You can see in the second image above that very dark and very bright colours become semi-transparent due to their hue. This effect is consistent for both dark and bright colours based on hue alone.
With the Luminance configuration enabled, you can fine-tune the keyer to exclude these dark or very bright colours. These adjustments are referred to as Thresholds, and the extent of the reduction is controlled by Slopes:

In the example above, the red (dark) and blue (bright) areas in the image represent colours that will be excluded from the key.

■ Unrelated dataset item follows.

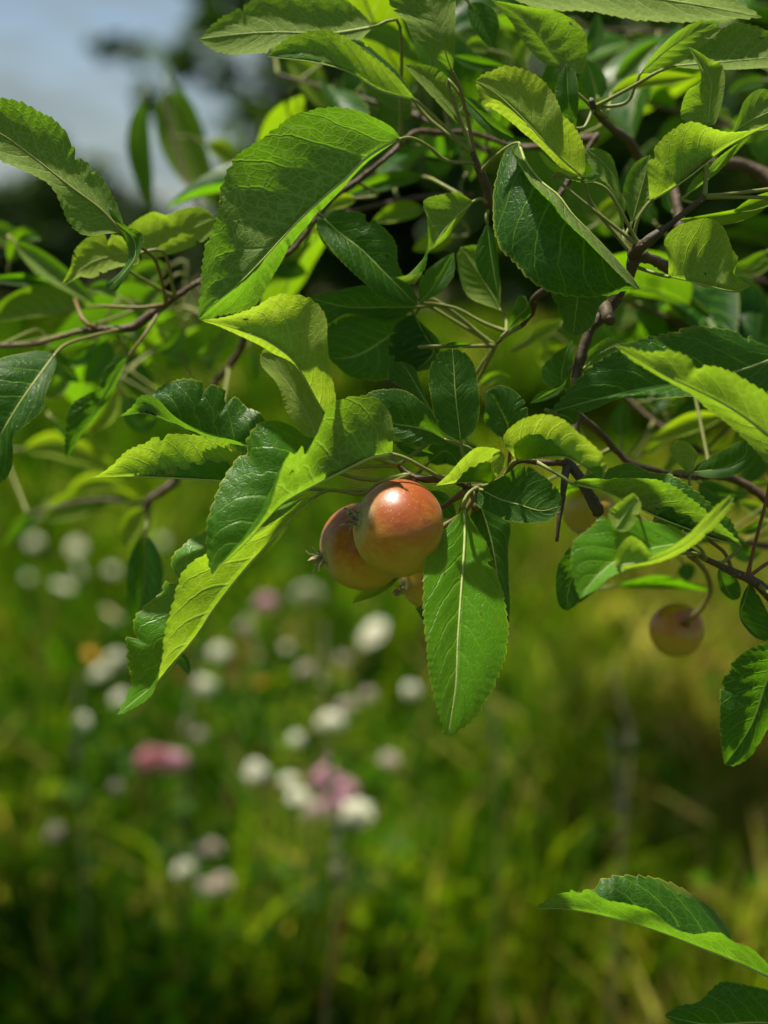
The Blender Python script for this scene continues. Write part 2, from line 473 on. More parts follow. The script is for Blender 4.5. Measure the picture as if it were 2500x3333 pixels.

The configuration of the dark threshold is controlled by the Minimum luminance (%) setting; the bright threshold by the Maximum luminance (%) setting; and the Slope settings define the softness of each cutoff.
Compared to Alpha Ped / Gain
While adjusting Alpha Ped and Gain can achieve similar results to the Luminance feature to some extent, those adjustments will impact all areas of the image — not just the dark and bright parts. This can lead to a less smooth and soft alpha channel across the entire image.
The Luminance configuration applies before Ped / Gain and targets only the dark and bright luminance bands, so the rest of the image keeps its smooth alpha.
Real-world example
Below is a real-world example where dark areas in the foreground (a roulette table, a wheel) have green reflections coming from the green-screen backdrop:

Using the regular HSV Keyer without the Luminance configuration produces this key — the table and roulette wheel are semi-transparent because of the reflections:

Using the Luminance configuration, the key can be adjusted without using Ped and Gain. The result:

To perfect this key, a garbage matte is still needed. But as shown in the image above, the "false transparency" of the dark table and wheel can be reduced substantially by using the Luminance configuration alone.